The myth of monogamy? Try the myth of primary care! |
So let us define our Australian cultural context. We have an increasingly matriarchal society, where women and men enjoy sex freely from puberty. Serial monogamy is still the standard, contrary to what Sex at Dawn explains is against our nature, but we have quite a few features of a matriarchal society.
Many individuals of both genders are free to pursue multiple partners without fear of legal consequences or social censure. When a couple, hetero or homo sexual, decide to live together they often move to the female's home. And women in Australia are generally strong, bossy and all too quick to put in their $6 worth. Most husbands in Australia will agree their wife has the final say.
Sexual jealousy and male aggression similar to chimp societies are, however, so much a key feature of Australian culture that is would be folly to suggest Australians are becoming matriarchal. An examination of these aspects as well as our sordid recent past of female convicts, institutionalised rape and floating brothels, and our current reality of unfavourable rights for working women, expensive childcare and the persistent gender pay gap will render any claim to matriarchy null and void. Australia is far too diverse to impose one social context, so what I am really referring to is modern Sydney.
Here we see women flaunting their sexuality with abandon, free to pursue as many sexual trysts as desired. Just watch The Shire, visit a beach or peep into a nightclub and you'll see women of every age and persuasion available for free. And happy about it.
I would go as far to suggest that the myth of monogamy can be held up to another biting parallel: the myth of the primary caregiver. Women are forced to read study after study showing that children under three thrive under the care of only one primary caregiver. Try telling that to the billion of infants who thrived in the village!

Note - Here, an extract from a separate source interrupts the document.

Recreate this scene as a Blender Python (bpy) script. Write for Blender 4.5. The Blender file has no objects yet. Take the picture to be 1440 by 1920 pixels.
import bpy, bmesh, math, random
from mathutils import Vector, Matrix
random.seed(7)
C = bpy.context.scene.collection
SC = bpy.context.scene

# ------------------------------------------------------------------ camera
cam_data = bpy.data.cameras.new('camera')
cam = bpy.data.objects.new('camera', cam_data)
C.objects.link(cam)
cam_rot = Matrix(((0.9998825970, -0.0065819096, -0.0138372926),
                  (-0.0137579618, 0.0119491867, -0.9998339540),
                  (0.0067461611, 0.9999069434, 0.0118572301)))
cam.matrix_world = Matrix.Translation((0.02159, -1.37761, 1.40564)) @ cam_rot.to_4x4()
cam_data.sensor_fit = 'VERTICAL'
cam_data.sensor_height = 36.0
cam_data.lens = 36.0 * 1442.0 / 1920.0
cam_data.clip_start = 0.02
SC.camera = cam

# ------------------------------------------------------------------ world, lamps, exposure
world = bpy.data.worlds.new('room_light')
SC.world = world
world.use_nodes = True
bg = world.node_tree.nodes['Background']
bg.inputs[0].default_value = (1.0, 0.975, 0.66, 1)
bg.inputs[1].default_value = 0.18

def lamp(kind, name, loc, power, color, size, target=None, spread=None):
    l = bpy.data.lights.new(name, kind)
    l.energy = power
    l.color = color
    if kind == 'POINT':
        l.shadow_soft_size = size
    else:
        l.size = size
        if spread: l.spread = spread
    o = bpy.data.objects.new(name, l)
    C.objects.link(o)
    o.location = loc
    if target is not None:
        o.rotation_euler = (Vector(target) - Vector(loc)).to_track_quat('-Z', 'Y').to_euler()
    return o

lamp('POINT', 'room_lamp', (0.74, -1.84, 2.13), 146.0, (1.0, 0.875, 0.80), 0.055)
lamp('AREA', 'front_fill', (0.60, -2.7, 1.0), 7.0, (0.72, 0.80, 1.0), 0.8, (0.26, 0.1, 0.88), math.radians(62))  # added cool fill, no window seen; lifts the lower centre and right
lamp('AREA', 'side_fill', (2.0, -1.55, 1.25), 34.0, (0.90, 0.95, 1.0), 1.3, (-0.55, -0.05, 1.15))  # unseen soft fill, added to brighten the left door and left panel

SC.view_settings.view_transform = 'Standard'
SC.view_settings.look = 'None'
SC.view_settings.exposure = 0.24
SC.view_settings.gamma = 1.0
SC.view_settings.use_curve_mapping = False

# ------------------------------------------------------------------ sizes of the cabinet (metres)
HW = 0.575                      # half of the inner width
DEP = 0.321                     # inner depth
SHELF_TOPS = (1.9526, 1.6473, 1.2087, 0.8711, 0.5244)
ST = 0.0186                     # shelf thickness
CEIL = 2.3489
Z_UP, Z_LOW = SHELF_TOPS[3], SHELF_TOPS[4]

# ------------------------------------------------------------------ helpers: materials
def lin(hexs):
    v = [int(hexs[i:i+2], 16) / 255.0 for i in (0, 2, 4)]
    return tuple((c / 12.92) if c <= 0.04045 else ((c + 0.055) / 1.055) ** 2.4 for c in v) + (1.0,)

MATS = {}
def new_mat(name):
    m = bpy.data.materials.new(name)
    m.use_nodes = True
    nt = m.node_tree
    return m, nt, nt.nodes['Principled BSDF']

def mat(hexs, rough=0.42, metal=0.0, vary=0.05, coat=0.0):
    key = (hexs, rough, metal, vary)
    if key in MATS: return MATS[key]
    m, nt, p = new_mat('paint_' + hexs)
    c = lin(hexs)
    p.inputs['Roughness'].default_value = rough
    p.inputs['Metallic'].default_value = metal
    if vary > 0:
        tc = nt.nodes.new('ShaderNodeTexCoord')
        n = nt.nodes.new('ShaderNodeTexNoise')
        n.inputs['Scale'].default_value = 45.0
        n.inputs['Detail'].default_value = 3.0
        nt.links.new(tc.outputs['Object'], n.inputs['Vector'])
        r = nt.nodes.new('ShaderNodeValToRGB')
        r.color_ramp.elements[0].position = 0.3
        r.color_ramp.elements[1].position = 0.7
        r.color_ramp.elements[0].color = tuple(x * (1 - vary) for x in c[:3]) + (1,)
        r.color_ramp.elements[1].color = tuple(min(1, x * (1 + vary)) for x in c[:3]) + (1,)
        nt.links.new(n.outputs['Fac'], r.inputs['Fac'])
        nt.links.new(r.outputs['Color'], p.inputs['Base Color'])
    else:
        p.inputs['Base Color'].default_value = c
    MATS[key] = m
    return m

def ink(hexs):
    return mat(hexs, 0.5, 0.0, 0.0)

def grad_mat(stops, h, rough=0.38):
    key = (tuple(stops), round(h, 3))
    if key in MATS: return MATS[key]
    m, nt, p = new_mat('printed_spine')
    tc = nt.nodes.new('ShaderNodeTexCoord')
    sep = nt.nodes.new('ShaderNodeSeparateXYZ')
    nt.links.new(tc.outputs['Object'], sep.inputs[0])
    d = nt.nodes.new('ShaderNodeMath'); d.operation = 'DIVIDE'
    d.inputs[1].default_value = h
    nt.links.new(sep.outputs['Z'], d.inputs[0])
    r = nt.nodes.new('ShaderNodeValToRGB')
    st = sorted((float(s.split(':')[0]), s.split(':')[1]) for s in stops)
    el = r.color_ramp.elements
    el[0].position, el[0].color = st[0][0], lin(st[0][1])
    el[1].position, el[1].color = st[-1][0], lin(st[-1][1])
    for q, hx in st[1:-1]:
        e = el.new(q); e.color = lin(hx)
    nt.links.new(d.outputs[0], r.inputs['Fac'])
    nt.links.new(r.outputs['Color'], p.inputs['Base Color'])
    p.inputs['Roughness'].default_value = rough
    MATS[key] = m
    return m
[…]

The idea of being a primary caregiver, while flattering, is simply outdated. So How Not to F--k Them Up and all those other books can go back to their studies and start looking at incorporating some of the multiple realities of post modernism, one being that a father or mother may easily hand the baby over to a close relative or paid mercenary (this is my only option, thank you to my government subsidised day carer) and baby will NOT SUFFER.
Not only is this true, but this is how almost every generation have been raised: not by one person, typically an isolated female living in the burbs, but by a collective.We have plenty of modern, successful examples of happy infants in kindergarten and childcare in Scandinavia, in addition to millennia of farming and pre-agricultural gatherer communities raising children together, to prove that infants don't suffer if mummy works.
So let's just admit child rearing is about multiplicities and stop making rude comments (to me) at the shops or writing mean spirited newspaper articles that unless I stay home with my infant she will end up disabled. She's doing great and if she were to contract permanent emotional damage, it will be due to my emotional blackmail of her as a teenager, not her happy early days with her carer in the garden because mummy was working.